▸ **INSTRUCTIONS TO FOLLOW**
Give the material again in full, matching it exactly.

==== DATASET SECTION

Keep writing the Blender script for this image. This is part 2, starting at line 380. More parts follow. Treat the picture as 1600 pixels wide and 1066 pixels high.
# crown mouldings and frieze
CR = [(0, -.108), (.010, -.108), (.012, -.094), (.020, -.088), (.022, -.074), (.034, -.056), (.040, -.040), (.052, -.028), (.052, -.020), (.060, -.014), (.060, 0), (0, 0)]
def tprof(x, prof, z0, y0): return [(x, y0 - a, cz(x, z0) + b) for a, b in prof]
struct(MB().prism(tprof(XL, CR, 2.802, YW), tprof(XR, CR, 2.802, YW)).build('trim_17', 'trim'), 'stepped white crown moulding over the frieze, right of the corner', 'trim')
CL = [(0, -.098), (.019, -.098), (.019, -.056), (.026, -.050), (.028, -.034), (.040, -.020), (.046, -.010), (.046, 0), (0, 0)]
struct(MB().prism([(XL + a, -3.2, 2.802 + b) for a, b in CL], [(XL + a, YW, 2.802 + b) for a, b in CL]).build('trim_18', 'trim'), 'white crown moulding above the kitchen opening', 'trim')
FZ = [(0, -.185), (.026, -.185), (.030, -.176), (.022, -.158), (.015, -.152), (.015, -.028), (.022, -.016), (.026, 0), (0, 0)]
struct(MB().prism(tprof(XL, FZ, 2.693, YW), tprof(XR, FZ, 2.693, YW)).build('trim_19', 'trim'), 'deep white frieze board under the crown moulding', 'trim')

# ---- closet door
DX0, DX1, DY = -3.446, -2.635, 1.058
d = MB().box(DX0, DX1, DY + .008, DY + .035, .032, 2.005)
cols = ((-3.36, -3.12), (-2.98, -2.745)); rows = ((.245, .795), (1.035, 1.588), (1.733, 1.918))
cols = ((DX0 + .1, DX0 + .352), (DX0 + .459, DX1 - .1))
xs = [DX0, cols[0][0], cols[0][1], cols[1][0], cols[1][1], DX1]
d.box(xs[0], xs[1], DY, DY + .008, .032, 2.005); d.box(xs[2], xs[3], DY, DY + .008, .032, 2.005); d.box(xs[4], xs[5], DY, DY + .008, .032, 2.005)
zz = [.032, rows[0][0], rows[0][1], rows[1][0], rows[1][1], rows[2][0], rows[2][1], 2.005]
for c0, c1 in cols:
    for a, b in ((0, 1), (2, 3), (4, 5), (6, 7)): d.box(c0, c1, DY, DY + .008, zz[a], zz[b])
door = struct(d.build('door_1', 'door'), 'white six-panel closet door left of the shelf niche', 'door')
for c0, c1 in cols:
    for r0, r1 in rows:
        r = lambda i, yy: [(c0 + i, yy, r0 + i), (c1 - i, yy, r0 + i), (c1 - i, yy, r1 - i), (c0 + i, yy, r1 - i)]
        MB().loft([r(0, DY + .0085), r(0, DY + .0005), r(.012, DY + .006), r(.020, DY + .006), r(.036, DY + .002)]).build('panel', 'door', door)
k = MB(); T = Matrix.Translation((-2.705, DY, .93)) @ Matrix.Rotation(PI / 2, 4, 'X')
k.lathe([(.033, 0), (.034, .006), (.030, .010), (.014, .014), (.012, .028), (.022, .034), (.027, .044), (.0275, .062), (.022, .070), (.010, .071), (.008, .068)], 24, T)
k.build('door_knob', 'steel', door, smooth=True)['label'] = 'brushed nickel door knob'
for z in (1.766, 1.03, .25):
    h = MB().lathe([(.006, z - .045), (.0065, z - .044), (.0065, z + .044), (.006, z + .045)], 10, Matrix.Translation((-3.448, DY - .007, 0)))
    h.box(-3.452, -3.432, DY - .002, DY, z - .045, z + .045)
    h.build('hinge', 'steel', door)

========

▸ **OUTPUT OF THE EXERCISE**
Keep writing the Blender script for this image. This is part 2, starting at line 380. More parts follow. Treat the picture as 1600 pixels wide and 1066 pixels high.
# crown mouldings and frieze
CR = [(0, -.108), (.010, -.108), (.012, -.094), (.020, -.088), (.022, -.074), (.034, -.056), (.040, -.040), (.052, -.028), (.052, -.020), (.060, -.014), (.060, 0), (0, 0)]
def tprof(x, prof, z0, y0): return [(x, y0 - a, cz(x, z0) + b) for a, b in prof]
struct(MB().prism(tprof(XL, CR, 2.802, YW), tprof(XR, CR, 2.802, YW)).build('trim_17', 'trim'), 'stepped white crown moulding over the frieze, right of the corner', 'trim')
CL = [(0, -.098), (.019, -.098), (.019, -.056), (.026, -.050), (.028, -.034), (.040, -.020), (.046, -.010), (.046, 0), (0, 0)]
struct(MB().prism([(XL + a, -3.2, 2.802 + b) for a, b in CL], [(XL + a, YW, 2.802 + b) for a, b in CL]).build('trim_18', 'trim'), 'white crown moulding above the kitchen opening', 'trim')
FZ = [(0, -.185), (.026, -.185), (.030, -.176), (.022, -.158), (.015, -.152), (.015, -.028), (.022, -.016), (.026, 0), (0, 0)]
struct(MB().prism(tprof(XL, FZ, 2.693, YW), tprof(XR, FZ, 2.693, YW)).build('trim_19', 'trim'), 'deep white frieze board under the crown moulding', 'trim')

# ---- closet door
DX0, DX1, DY = -3.446, -2.635, 1.058
d = MB().box(DX0, DX1, DY + .008, DY + .035, .032, 2.005)
cols = ((-3.36, -3.12), (-2.98, -2.745)); rows = ((.245, .795), (1.035, 1.588), (1.733, 1.918))
cols = ((DX0 + .1, DX0 + .352), (DX0 + .459, DX1 - .1))
xs = [DX0, cols[0][0], cols[0][1], cols[1][0], cols[1][1], DX1]
d.box(xs[0], xs[1], DY, DY + .008, .032, 2.005); d.box(xs[2], xs[3], DY, DY + .008, .032, 2.005); d.box(xs[4], xs[5], DY, DY + .008, .032, 2.005)
zz = [.032, rows[0][0], rows[0][1], rows[1][0], rows[1][1], rows[2][0], rows[2][1], 2.005]
for c0, c1 in cols:
    for a, b in ((0, 1), (2, 3), (4, 5), (6, 7)): d.box(c0, c1, DY, DY + .008, zz[a], zz[b])
door = struct(d.build('door_1', 'door'), 'white six-panel closet door left of the shelf niche', 'door')
for c0, c1 in cols:
    for r0, r1 in rows:
        r = lambda i, yy: [(c0 + i, yy, r0 + i), (c1 - i, yy, r0 + i), (c1 - i, yy, r1 - i), (c0 + i, yy, r1 - i)]
        MB().loft([r(0, DY + .0085), r(0, DY + .0005), r(.012, DY + .006), r(.020, DY + .006), r(.036, DY + .002)]).build('panel', 'door', door)
k = MB(); T = Matrix.Translation((-2.705, DY, .93)) @ Matrix.Rotation(PI / 2, 4, 'X')
k.lathe([(.033, 0), (.034, .006), (.030, .010), (.014, .014), (.012, .028), (.022, .034), (.027, .044), (.0275, .062), (.022, .070), (.010, .071), (.008, .068)], 24, T)
k.build('door_knob', 'steel', door, smooth=True)['label'] = 'brushed nickel door knob'
for z in (1.766, 1.03, .25):
    h = MB().lathe([(.006, z - .045), (.0065, z - .044), (.0065, z + .044), (.006, z + .045)], 10, Matrix.Translation((-3.448, DY - .007, 0)))
    h.box(-3.452, -3.432, DY - .002, DY, z - .045, z + .045)
    h.build('hinge', 'steel', door)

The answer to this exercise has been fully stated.